(事実)
1 事件発生の年月日時刻及び場所
平成11年12月17日05時30分
長崎県脇岬港沖合
2 船舶の要目
船種船名 |
漁船第十八音丸 |
総トン数 |
19トン |
全長 |
23.16メートル |
機関の種類 |
ディーゼル機関 |
漁船法馬力数 |
190 |
3 事実の経過
第十八音丸(以下「音丸」という。)は、網船として中型旋網漁業に従事するFRP製漁船で、A受審人ほか12人が乗り組み、船首1.5メートル船尾2.7メートルの喫水をもって、平成11年12月16日16時00分僚船とともに長崎県脇岬港を発し、野母埼南西方沖合の漁場に至って操業に従事した。
A受審人は、漁獲が思わしくなかったので、漁場を移動することとし、翌17日04時15分ごろ野母埼沖合の漁場を発進し、樺島東方の漁場に向かって進行していたところ、途中、樺島南東方沖合において、魚群探索のため先行させていた僚船から操業予定海域での魚群の反応が思わしくない旨の連絡を受けたことから、当夜の操業を打ち切って帰港することとした。
A受審人は、すでに樺島の南東方に達しており、また折から雨足が激しくなってきたこともあって、少しでも早く帰港しようと、樺島と甲ノ瀬灯浮標の間の水路を航行して脇岬港に向かうこととした。
ところで、樺島と甲ノ瀬灯浮標の間には、同灯浮標から西方約400メートルにわたって暗岩浅所群が拡延しており、この浅所群の西端部とその西方の樺島との間約200メートルが航行可能な水路であった。そしてA受審人は、これらのことを十分に承知していた。
05時14分A受審人は、樺島灯台から108度(真方位、以下同じ。)1.9海里の地点において、327度に針路を定め、機関を半速力前進にかけ、8.0ノットの対地速力で手動操舵により、甲ノ瀬灯浮標を右舷船首方に見て進行した。

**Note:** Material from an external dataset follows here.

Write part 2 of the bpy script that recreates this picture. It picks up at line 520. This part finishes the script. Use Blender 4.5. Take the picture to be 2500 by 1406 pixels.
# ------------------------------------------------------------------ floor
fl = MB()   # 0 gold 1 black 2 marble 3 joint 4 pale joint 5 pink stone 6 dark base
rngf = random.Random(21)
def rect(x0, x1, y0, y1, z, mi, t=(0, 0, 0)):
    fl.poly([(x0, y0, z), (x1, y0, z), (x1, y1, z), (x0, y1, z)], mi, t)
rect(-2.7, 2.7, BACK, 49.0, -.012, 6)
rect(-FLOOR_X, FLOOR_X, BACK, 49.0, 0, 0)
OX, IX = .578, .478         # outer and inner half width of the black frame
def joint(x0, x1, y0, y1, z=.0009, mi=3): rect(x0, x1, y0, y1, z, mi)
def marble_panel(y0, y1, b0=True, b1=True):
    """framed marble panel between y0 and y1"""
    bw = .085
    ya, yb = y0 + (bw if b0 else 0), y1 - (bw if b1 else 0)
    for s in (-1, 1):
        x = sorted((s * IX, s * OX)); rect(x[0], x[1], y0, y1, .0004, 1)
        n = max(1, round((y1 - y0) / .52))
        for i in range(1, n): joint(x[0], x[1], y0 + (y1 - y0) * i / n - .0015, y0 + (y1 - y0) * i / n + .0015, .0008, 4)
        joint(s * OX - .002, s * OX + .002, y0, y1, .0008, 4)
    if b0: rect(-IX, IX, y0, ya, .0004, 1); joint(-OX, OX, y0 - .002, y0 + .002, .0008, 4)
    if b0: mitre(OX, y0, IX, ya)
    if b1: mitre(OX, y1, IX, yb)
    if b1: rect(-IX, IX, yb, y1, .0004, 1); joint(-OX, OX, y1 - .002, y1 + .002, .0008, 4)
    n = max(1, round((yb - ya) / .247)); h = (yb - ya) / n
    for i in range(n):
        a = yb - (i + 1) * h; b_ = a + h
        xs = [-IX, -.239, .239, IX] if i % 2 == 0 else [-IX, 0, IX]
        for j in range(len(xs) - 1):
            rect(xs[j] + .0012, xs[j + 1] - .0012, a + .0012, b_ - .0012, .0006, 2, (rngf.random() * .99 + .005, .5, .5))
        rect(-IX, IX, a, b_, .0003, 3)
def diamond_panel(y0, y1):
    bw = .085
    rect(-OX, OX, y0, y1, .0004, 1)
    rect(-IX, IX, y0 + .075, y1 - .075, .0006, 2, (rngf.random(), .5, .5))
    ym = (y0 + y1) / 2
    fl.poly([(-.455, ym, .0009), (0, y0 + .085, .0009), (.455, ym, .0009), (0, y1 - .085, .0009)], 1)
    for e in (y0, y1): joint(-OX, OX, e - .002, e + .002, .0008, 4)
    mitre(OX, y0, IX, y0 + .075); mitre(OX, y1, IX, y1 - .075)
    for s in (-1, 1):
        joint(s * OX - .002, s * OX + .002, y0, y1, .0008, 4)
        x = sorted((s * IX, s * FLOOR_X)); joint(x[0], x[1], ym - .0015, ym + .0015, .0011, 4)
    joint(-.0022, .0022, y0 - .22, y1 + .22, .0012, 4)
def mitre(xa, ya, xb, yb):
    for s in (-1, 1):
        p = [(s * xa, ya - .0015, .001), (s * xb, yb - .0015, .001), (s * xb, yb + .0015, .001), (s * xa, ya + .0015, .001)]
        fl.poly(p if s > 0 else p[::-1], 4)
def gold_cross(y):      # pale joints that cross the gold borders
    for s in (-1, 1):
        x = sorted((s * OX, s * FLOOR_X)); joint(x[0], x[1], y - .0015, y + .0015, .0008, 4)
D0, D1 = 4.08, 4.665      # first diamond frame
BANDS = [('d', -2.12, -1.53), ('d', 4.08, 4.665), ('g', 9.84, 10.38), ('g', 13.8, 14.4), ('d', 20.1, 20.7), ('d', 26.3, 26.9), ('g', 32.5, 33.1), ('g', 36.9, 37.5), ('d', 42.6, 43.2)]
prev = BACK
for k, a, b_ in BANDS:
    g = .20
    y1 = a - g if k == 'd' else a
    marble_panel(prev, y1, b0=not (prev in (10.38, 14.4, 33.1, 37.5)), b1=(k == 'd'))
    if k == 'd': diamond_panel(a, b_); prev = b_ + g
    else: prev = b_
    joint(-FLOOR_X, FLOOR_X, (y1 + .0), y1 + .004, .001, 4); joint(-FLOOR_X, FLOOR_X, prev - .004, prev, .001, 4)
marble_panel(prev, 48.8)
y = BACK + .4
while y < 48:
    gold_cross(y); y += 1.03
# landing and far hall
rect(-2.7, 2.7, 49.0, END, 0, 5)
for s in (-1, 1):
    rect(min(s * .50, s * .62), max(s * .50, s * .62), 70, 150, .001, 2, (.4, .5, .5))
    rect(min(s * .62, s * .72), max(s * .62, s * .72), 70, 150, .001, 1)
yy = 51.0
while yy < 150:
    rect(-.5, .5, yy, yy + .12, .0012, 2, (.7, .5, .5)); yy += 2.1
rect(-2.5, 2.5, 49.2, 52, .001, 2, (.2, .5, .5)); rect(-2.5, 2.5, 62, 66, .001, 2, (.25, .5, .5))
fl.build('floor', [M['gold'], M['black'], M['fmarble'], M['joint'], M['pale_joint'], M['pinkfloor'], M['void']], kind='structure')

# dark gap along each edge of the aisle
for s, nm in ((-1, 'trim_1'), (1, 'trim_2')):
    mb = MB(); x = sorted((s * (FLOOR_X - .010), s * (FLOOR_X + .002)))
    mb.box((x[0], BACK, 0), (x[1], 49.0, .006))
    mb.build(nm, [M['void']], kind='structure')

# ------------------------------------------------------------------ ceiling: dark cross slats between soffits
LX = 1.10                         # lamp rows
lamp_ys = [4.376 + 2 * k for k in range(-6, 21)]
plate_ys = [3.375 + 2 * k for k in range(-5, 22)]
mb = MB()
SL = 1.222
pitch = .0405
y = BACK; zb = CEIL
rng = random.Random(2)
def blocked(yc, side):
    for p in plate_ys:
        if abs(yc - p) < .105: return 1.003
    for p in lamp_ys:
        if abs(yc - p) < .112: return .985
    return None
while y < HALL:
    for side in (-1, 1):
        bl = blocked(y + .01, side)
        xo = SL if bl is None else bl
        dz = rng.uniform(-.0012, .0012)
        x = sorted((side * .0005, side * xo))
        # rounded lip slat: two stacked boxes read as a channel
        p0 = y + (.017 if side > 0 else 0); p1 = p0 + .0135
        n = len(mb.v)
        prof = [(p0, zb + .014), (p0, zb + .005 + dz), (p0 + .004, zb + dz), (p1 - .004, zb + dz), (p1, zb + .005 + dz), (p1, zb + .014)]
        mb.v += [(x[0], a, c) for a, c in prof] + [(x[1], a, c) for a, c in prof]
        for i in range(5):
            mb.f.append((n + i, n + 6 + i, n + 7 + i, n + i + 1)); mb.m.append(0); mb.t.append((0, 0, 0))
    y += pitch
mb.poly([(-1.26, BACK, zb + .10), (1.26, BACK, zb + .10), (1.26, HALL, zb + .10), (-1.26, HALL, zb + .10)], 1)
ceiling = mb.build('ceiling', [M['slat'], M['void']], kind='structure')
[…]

A受審人は、平素は甲ノ瀬灯浮標の東側を航行していたが、同灯浮標西側の水路を通航した経験があったことから目測で進行しても大丈夫と思い、作動中のレーダーを活用するなどして船位を十分に確認することなく、甲板員を見張りにつけて続航した。
A受審人は、浅所群西端部の暗岩に著しく接近しながら航行していることに気付かずに進行中、05時30分音丸は、脇岬港南防波堤南灯台から118度630メートルの地点において、原針路、原速力のまま暗岩に乗り揚げた。
当時、天候は雨で風はほとんどなく、潮候は下げ潮の中央期で、視界は約3海里であった。
乗揚の結果、球状船首及び船首船底外板に亀裂を伴う擦過傷をそれぞれ生じたが、のち修理された。
(原因)
本件乗揚は、夜間、脇岬港に向けて航行中、船位の確認が不十分で、暗岩に著しく接近したことによって発生したものである。
(受審人の所為)
A受審人は、夜間、脇岬港に向けて樺島と甲ノ瀬灯浮標間の水路を航行する場合、同灯浮標西方の暗岩浅所群の存在を知っていたのであるから、これらに接近しないよう、作動中のレーダーを活用するなどして船位の確認を十分に行うべき注意義務があった。しかるに、同人は、甲ノ瀬灯浮標西側の水路を通航した経験があったことから目測で進行しても大丈夫と思い、船位の確認を十分に行わなかった職務上の過失により、暗岩に著しく接近して乗揚を招き、球状船首及び船首船底外板に亀裂を伴う擦過傷をそれぞれ生じさせるに至った。